Honestly, you should be preparing, emotionally and logistically, for your death, and the deaths of people, institutions, organizations and nations that you love. Buddhism is a useful tool in this regard. I recommend it.
I agree ultimately of course, but climate change will not be the death of humanity, just the end of our current moment and the beginning of a new one. I don’t think it’s to be feared. There will be suffering, but we already suffer. When the change comes, be the adaptation.
Exactly. HN seems the worst of all wrt the apocalyptic fortune telling. Perhaps a group of well-off people would be expected to fear change the most. But to tell anyone else that in 50 years things will be bad... they'd laugh in your face.
Maybe the decline of religion is one reason why we've done such a bad job with climate change. If there's no life after death then you have far less reason to care what the world will look like 100 years from now.
From what I can tell the dominant christian religions in the US have turned into death cults seeking to accelerate suffering and death. I don’t think there is any salvation to be had there.

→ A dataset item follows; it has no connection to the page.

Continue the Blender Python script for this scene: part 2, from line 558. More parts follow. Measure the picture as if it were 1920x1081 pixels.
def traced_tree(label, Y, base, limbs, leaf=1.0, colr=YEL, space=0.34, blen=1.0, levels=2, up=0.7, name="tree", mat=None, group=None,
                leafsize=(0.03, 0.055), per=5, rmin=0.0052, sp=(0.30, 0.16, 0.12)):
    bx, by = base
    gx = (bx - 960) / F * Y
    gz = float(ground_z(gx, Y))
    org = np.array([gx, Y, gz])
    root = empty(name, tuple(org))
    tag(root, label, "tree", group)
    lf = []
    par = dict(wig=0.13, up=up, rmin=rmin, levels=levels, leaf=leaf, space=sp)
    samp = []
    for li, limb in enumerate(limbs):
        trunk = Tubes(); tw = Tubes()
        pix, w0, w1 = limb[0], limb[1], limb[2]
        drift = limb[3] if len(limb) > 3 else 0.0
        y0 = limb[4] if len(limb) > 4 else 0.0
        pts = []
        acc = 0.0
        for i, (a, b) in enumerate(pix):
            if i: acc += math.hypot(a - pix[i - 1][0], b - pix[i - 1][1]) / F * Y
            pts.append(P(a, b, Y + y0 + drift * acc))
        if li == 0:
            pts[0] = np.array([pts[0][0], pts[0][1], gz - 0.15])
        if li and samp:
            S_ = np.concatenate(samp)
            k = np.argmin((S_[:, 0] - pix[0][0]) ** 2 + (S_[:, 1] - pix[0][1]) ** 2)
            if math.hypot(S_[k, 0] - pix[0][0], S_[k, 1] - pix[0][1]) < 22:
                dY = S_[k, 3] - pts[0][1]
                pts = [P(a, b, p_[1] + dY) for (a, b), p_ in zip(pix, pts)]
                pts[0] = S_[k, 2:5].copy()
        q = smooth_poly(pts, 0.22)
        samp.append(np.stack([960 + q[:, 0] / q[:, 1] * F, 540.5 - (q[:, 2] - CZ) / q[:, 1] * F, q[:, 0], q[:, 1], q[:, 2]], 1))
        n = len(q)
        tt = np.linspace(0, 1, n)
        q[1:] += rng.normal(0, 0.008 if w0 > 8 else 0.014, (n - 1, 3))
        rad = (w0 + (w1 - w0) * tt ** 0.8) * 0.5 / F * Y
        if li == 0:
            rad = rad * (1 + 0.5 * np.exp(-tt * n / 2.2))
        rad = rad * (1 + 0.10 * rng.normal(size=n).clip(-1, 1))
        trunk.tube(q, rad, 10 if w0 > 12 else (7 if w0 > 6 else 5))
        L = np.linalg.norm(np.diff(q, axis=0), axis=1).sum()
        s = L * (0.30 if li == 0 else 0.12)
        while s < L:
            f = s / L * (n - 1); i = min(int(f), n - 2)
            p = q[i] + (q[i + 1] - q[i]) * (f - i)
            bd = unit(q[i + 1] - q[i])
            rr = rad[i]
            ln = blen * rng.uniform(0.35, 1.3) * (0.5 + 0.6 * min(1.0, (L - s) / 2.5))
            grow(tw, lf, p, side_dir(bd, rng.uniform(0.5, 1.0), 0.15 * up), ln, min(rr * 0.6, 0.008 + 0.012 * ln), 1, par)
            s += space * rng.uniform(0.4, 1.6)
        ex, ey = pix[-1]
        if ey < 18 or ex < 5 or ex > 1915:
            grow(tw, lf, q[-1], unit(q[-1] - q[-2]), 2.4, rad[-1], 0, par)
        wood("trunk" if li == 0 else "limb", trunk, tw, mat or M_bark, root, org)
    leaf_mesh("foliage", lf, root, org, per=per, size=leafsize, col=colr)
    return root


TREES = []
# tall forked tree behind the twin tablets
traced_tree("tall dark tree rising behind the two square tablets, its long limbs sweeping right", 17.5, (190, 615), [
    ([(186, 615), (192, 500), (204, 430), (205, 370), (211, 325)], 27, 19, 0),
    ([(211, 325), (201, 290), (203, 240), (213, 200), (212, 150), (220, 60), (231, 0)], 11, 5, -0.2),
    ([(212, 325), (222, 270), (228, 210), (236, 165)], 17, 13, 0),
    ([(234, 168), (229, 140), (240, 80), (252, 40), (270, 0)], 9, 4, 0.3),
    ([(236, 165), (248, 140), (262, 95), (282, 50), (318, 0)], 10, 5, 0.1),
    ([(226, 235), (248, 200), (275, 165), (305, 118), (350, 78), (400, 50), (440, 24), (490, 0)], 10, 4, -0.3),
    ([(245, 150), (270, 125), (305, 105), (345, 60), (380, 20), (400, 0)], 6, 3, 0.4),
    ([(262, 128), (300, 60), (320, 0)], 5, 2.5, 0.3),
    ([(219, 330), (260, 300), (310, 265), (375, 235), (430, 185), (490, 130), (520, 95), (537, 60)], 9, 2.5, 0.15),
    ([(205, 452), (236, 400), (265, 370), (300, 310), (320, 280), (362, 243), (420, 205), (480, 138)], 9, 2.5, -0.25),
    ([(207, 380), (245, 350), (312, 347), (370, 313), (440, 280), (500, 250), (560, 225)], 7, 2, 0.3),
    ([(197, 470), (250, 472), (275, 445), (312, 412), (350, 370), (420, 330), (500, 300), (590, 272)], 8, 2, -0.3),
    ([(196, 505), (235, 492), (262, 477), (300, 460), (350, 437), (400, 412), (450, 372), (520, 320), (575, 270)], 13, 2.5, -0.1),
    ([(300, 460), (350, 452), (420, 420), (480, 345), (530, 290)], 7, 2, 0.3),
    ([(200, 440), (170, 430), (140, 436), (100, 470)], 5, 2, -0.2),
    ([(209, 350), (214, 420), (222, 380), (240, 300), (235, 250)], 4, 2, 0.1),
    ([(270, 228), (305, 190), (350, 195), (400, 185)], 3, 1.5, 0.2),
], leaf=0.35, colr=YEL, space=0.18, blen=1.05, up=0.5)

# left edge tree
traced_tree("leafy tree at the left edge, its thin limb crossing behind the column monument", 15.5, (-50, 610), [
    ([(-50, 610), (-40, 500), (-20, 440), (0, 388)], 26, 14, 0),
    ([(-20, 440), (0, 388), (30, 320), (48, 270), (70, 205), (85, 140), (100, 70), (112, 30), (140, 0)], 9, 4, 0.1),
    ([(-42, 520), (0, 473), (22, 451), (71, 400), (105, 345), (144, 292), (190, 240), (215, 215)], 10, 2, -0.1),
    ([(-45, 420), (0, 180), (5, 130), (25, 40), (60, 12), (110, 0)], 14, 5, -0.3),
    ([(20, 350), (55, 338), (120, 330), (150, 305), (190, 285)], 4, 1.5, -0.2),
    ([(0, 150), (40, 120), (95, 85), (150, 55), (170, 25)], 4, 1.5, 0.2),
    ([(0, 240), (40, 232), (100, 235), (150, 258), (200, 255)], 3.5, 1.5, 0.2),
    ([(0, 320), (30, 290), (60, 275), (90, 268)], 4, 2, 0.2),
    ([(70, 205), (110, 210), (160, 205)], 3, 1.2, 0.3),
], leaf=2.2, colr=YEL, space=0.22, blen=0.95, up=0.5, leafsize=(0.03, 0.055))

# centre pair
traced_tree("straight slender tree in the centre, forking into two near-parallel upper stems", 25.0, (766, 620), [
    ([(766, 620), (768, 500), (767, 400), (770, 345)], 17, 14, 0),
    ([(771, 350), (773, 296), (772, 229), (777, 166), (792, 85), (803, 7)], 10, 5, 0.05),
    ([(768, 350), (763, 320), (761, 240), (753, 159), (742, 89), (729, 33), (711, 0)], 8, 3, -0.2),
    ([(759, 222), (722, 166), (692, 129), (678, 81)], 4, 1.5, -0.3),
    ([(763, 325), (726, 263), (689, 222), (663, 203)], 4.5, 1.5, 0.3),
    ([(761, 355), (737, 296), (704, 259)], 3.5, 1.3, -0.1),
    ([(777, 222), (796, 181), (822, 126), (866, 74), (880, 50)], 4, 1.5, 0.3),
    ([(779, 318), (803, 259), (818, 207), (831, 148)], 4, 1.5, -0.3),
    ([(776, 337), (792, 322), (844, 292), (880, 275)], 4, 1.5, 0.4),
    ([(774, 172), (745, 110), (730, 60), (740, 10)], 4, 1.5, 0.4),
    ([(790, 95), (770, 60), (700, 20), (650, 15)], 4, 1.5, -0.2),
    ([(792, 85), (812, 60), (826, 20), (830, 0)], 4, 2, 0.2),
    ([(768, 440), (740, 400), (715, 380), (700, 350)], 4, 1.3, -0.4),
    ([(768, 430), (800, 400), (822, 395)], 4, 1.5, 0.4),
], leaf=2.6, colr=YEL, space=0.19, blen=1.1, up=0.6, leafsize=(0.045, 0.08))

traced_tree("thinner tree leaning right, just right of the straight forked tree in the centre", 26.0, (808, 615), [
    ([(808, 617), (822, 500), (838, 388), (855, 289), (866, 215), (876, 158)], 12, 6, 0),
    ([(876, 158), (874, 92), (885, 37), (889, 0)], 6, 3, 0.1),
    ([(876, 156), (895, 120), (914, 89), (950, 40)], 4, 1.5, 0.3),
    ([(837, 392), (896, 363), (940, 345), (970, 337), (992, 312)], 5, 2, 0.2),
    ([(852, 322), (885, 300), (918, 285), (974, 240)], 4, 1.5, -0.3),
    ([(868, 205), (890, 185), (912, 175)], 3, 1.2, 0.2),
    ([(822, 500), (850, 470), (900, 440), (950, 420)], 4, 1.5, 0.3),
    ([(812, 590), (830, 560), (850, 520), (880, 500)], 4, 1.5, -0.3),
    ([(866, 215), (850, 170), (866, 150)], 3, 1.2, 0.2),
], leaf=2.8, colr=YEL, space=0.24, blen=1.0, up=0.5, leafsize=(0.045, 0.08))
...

Yes, it occurred to me after I wrote my comment that religious belief, in the US at least, correlates with the same side of the political spectrum that cares the least about climate change. So something must be off in my analysis.
If there is a life after death, then why would you care about the world? Wouldn't it make more sense to care for the one world that exists?
And on a less hypothetical note, I'll point out that in the US at least, the Republican party is both the party of Christianity and global warming denial, so it seems like those two go together just fine.
This is probably accurate. Everything seems about the individual nowadays. Lot's of people aren't even having children anymore, preferring instead "travel" and "fun". Why would they give a shit about what will happen in 100 years?